Sunday, May 11, 2014

MONDAY DIARY: ALMOST EXCRUCIATINGLY TRUE STORIES: HE HAS CAST DOWN THE MIGHTY FROM THEIR THRONES

So,
 
I like to go to concerts.  Not rock concerts . . . well, I do like the occasional rock concert but that is not what this post is about.  It's about going to concerts where the audience is expected to listen.  And I liked to consider myself a normal guy who happens to enjoy going to listen to the creations of persons who, in their own day, were considered the equivelent of rock stars (althought rock n' roll did not yet exist) but that today we give their music the unfortunate moniker of "classical."  Then I discovered, much to my dismay, that I am a snob.  I am.  I am a snob.
 
Not a snob because I happen to like classical music.  That in itself does not make a person a snob unless one is snobbish about it.  The kind of snob I am talking about is that I thought I was a superior audience member.
 
(I can't believe I am actually telling you this.  I think it is because it is my public penance for a private sin.)
 
Here is what I talking about.  I considered myself above hoi polloi who make announcements such as this one necessary:
I mean, there you are, in the middle of a quite interlude of music and someone goes to town like an asthmatic cow that just swallowed a wasp.
The word in the bubble was supposed to be "Really?"

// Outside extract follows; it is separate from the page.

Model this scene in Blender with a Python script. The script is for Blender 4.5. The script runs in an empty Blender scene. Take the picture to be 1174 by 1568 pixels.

I think of all the things I was taught to avoid interrupting other people's enjoyment of a production.  Swallow.  Live with it until a more appropriate time.  Breathe deeply.
 
Seriously, couldn't these rude people hold on to their discomfort for a few moments???  Come on! 
 
It reminds of the line from the movie "Shakespeare in Love" in which a young William, angry at his audience, blurts out, "Will Shakespeare has a play!  Let us go and cough through it!"
 
Now mind you, this was all just in my head.  But it was there none-the-less.
 
Then it happened to me.  You know those little plastic swords that they pierce blue cheese stuffed olives with to put in a dirty martini (I only know because I Googled it), it felt like the devil himself jabbed one into the back of my throat.
It was the most exquisite pain ever.
Of course it was during the longest, quietest part of the whole concert.  Nothing I did would relieve it in the least.  I tried swallowing.  Nope.  Ignoring it.  Nope.  It was becoming a bit difficult even to just muscle through.  It was like in the movie "Alien" where Sigourny Weaver is trying not let the baby alien burst out of her body.  Impossible.  I had to try a very subtle clearing of my throat.
It was a waste of time and just added to the annoyance.  The devil in my throat just laughed, jabbed the little plastic sword deeper and started twisting it.  Seriously.
Christ hung on a cross for THREE HOURS and I couldn't take a tiny plastic sword in the back of my throat for three minutes.  I had no soothing throat lozenges with me because of course I would never need them.
My willpower faded like a spring pansy in a late August drought and finally I gave in and let go with a true, loud, horrible cough.
I would like to take this opportunity to truly apologize to anyone about whom I may have thought of poorly because you had to cough during a concert or play.  I now realize that there may have been no other alternative and until I am willing to sit through a concert with a plastic sword in the back of my throat, I shall no longer think the worst but assume you had no other choice.
 
God bless you.

2 comments:

lgreen515 said...

At least you covered your mouth.

Pat said...

Coughing would never be a problem at rock concerts.

Many years ago, I had to take my 10 month old son to a Billy Joel concert because the sitter failed to show up. I was worried that my son might cry and disturb those around us. Not so. It was so loud that I myself wouldn't have heard him crying--and he was sitting on my lap the whole time.